Even assuming that it is not scam, you have another reason to not trust the person:

Their account has been hacked.

Do you really want to trust someone who most likely has problems with securing access to theirs banking? Or even giving them access to your resources?


Of course this is a scam. You already realise that, otherwise you wouldn't ask here. So I'm assuming you are really interested in finding out what the scam is and why you feel it is a scam.

Indicators of scam:

  • Banks do not generally freeze your bank account for any considerably length of time.
  • He gives suspiciously no details about what "hacked" means.
  • Not sending child support in a highly unusual situation would be solved with a simple phone call or if the ex doesn't trust him at all, a letter from the bank.
  • He would definitely be in the possession of such a letter because if the bank froze his account for more than a day or so, they would send a letter, not just an e-mail.
  • "linking bank accounts" makes absolutely no sense at all in this context.
  • If his account is frozen, how would he send money to you?
  • Indeed, if his account is frozen, how can he "link" another account to it?
  • If he can send money to you, why can't he send it to his daughter?
  • The answer to these two questions is not "linking bank accounts".
  • He is asking a stranger whom he's only met online to help out in a delicate situation? Doesn't this guy have a best buddy, family members or other people? You'd think a stranger you only know online is far down the list of people you'd ask if you were in this situation.
  • Unless it's a scam. Then a person you've only met online is the first person you would ask.

What is the scam?

Harder to say without the details, but I see two possibilities:

  1. You send the money but never get reimbursed.
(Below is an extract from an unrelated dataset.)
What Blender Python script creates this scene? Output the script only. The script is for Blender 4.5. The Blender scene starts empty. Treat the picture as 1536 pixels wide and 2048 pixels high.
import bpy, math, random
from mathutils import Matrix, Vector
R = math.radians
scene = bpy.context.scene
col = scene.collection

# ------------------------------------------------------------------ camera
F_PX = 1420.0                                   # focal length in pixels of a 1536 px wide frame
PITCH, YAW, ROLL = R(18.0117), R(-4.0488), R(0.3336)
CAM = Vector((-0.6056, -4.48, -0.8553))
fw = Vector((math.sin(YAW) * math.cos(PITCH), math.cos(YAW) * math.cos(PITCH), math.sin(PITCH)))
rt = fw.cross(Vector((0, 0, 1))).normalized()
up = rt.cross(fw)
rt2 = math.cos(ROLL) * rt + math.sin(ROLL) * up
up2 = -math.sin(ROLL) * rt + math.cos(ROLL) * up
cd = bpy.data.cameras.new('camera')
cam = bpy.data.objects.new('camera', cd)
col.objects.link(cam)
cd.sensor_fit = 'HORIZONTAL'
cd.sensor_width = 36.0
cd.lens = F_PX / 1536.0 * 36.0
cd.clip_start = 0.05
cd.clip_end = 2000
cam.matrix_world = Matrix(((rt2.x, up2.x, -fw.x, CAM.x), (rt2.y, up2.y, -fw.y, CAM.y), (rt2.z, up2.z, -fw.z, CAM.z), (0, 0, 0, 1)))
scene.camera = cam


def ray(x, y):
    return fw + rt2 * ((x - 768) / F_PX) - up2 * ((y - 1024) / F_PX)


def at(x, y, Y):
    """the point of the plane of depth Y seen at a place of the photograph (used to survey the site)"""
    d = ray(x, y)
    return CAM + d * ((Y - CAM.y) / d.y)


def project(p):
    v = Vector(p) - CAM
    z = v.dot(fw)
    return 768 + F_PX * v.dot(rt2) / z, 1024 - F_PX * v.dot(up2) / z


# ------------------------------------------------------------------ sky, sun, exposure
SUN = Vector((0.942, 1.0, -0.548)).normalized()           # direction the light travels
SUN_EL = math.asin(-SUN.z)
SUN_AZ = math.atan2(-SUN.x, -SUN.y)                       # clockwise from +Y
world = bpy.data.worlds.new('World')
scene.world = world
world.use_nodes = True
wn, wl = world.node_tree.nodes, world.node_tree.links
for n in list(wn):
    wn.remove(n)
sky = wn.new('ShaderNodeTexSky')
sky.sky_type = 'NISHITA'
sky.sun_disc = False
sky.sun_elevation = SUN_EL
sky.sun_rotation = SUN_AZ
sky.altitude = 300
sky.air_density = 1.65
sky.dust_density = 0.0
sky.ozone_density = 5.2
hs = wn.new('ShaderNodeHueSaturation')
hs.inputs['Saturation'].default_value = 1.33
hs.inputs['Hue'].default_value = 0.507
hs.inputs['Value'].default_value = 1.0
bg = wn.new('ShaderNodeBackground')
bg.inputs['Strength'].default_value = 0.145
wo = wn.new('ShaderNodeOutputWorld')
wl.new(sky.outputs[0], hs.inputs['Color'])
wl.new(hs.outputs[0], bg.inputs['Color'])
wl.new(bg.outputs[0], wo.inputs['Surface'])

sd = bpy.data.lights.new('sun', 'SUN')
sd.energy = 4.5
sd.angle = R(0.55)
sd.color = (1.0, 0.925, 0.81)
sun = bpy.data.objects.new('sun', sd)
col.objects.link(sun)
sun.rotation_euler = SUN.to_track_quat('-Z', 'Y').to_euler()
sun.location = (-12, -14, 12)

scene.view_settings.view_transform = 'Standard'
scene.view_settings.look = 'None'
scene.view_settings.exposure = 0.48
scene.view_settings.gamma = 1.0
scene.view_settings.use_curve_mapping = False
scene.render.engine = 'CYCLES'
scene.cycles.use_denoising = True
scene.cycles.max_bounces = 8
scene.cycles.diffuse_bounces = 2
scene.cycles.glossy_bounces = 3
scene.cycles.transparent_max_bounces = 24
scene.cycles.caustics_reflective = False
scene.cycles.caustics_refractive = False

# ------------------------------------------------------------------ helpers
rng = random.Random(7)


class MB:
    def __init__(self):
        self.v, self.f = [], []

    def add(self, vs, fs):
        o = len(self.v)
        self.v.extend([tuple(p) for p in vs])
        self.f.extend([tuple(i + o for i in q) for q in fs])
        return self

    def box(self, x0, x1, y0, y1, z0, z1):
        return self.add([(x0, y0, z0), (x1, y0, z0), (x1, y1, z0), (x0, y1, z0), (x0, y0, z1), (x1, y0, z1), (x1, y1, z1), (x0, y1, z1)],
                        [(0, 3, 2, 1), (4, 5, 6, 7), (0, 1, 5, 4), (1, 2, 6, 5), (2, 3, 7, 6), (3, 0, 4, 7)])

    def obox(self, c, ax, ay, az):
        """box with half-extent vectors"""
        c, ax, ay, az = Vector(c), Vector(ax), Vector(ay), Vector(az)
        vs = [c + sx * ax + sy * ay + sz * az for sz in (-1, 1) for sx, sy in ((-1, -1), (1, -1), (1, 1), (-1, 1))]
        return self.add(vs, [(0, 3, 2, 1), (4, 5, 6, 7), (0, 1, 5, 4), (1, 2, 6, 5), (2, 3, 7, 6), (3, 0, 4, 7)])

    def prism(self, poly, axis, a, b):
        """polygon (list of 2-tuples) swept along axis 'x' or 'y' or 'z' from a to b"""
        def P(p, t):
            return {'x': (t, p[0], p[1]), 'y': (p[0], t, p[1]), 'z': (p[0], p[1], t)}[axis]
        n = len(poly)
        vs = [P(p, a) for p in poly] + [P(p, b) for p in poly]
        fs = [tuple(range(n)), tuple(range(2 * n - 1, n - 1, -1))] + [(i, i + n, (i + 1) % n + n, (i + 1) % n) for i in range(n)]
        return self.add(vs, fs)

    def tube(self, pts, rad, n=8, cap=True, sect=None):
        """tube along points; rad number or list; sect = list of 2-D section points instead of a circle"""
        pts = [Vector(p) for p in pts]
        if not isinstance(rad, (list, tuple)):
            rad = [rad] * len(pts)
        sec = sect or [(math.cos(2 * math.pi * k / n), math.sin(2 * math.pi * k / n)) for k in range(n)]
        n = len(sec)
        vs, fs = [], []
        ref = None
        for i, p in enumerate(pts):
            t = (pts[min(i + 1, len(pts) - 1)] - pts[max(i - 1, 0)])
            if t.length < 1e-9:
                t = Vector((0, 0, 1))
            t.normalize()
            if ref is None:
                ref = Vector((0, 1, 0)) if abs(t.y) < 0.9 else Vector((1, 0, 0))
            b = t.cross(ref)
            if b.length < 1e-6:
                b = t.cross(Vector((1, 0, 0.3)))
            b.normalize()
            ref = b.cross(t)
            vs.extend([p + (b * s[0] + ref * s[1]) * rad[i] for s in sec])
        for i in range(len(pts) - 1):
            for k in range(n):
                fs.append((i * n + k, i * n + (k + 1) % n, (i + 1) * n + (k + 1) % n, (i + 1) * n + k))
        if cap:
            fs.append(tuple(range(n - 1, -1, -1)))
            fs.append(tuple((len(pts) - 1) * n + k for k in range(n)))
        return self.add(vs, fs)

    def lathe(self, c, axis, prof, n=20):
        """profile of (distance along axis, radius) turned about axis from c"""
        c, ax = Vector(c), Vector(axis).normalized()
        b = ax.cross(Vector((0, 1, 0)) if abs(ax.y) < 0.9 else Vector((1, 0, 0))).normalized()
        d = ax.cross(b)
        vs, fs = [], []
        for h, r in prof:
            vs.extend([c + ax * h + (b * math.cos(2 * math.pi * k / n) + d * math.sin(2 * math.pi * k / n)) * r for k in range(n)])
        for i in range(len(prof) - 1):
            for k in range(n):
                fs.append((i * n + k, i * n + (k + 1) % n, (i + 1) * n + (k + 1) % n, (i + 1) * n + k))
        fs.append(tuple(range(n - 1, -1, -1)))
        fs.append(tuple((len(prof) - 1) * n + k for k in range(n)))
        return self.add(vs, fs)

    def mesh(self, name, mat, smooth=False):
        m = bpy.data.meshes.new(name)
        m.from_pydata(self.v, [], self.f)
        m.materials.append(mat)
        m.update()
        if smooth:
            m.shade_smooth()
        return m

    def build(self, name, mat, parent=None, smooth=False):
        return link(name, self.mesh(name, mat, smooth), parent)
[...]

For a day or two there will be excuses, possibly having to do with the "frozen" account of his (which almost certainly isn't his but the account of someone else he scammed).
  2. Depending on what exactly "linking bank accounts" means, it could well be used to empty your account.

What to do?

Either, you block that person and never talk to them again. Walk away and don't look back. Easy, foolproof, over and out.

Or, you tell them sure, wait a day, I need to check with my bank, then go to the police and tell them they have a chance to stop a crime in progress and work with them to identify and lock this fucker up. Chances are high he's actually abroad and has maybe a money mule stateside, but you never know, it's worth a try. More work, but more positive karma.


how would he send you money if his account is frozen? if he can send you money, he can send it to his kid. if it's frozen, linking an account won't unfreeze it. Total scam and so obvious.


On top of the other detailed answers, think of this (in future):

This situation is like he has a car full of money that he can't get into (why is unimportant). Chaining your car to his will not unlock his car, it will still be full of money AND locked. Since chaining your car to his can't change anything, it is therefore a scam.

When a bank freezes an account, there must be a reason: Illegal activity (Someone's attempting to access the account and the owner called the bank, Cheque kiting), court order, bounced checks, overdrawn, suspicious activity, money laundering, etc...

The frozen account can be un-frozen when the problem is resolved, and the owner can't not know the problem because the bank must tell him. If there's money in the account, that means the problem is related to a problem caused by the person's behaviour. This is a hint that there's something else wrong with this situation, because banks can't freeze an account "because it's Tuesday".


If linking your account to his would actually work, why can't he link his account to his daughter's account "directly"? Why does he need you as a middleman? So yes, scam.